Patterns of Pressure

We’ve worked with tourism teams in Ireland, the UK and Europe, from national development bodies to local councils and community networks. We notice patterns:

  • Unprecedented expectations with shrinking or uncertain resources
  • Constantly shifting policy and legislative landscapes 
  • Complex systems that demand cross-sector, radical collaboration
  • A rising call for values-driven, regenerative leadership

Leadership teams now find themselves tasked with leading in sustainability and regeneration, not because they rose through the ranks on the strength of those qualities, but because the context has shifted beneath their feet. They’re being called to operate from a new centre of gravity, often far from the skillset that secured their leadership role in the first place.

They’re expected to be climate-literate, community-focused, data-smart, digitally enabled, and deeply collaborative. And still deliver on destination management and economic development.

No wonder capability is top of mind. There’s a realisation now that sustainability and regeneration is not just about technical know-how, but rather about the inner capacity to lead in complexity, to be a steward and navigator as much as a director.

 

Similar Learning Needs

From what we’re seeing, many tourism authorities, whether national, regional, or local, are encountering similar learning needs:

  • Senior leaders are looking for tools, language, and frameworks to lead sustainability transitions with clarity and confidence.
  • Industry-facing teams want to feel equipped to have meaningful conversations with tourism providers that support collaboration, not just compliance.
  • Operational staff are seeking practical ways to embed sustainability into what they already do, from procurement and programme design to project planning and event delivery.

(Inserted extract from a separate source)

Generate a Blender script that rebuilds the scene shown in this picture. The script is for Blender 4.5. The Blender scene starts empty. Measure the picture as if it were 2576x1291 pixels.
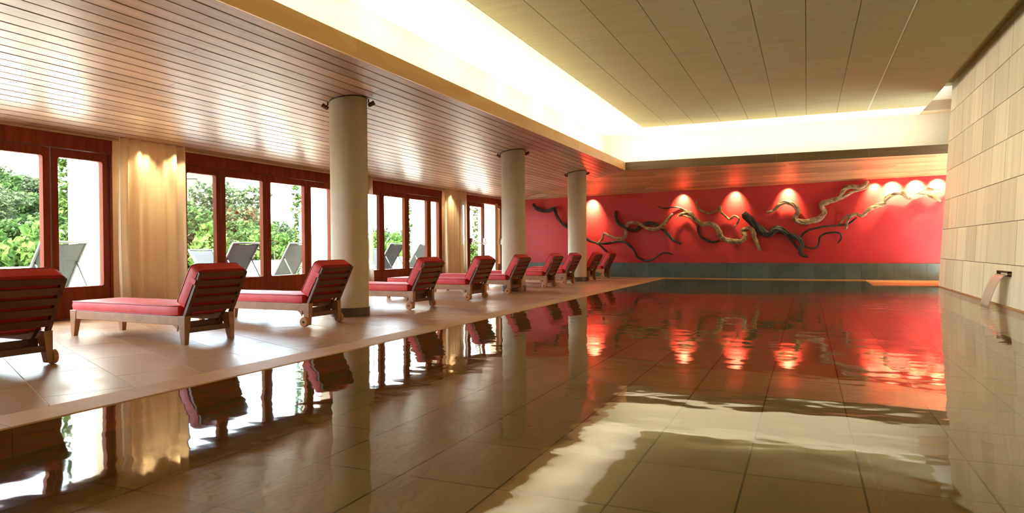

These reflect a shared recognition that sustainable and regenerative tourism is just as much about organisational capability as it is about destination strategy.

 

What Might Help: Practical Ways to Build Capability

If similar challenges are showing up in your team, here are some guiding principles that can make a real difference.

  1. Start with Clarity of Purpose. Sustainability and regeneration are multidimensional. A clearly articulated “why” helps align roles, decisions, and energy. It offers stability amid complexity and supports consistent, values-led action.
  2. Tailor Capability-Building to Actual Roles. Generic training won’t stick because senior leaders, programme teams, and frontline staff each require different kinds of support.. Learning needs to reflect the real contexts and responsibilities of those receiving it. 
  3. Build a Shared Language for Change. Terms like “regenerative”, “sustainable”, and “climate action” can mean different things to different people. Define what they mean for your organisation to avoid misalignment and slowed momentum.
  4. Embed Learning Over Time. Organisations that invest in structured learning journeys that are sequenced and stacked are better positioned to sustain change. Transformation takes time.
  5. Connect Learning to Work in Hand. Capability-building works best when grounded in the real policies, projects, and challenges teams are facing now.
  6. Centre Collaboration and Conversation. Knowledge and expertise go some way to addressing complex challenges. However, more than that is needed. Create space for reflection, listening, and learning together. Facilitated conversations often surface the most meaningful shifts.
  7. Support Internal Champions. Capability lives in people and transfers between people. Equipping internal champions to lead from within creates ripple effects that no external training can replicate.

The shift toward sustainable, regenerative tourism is both a technical and a policy challenge. It’s also a shift into a new type of leadership journey.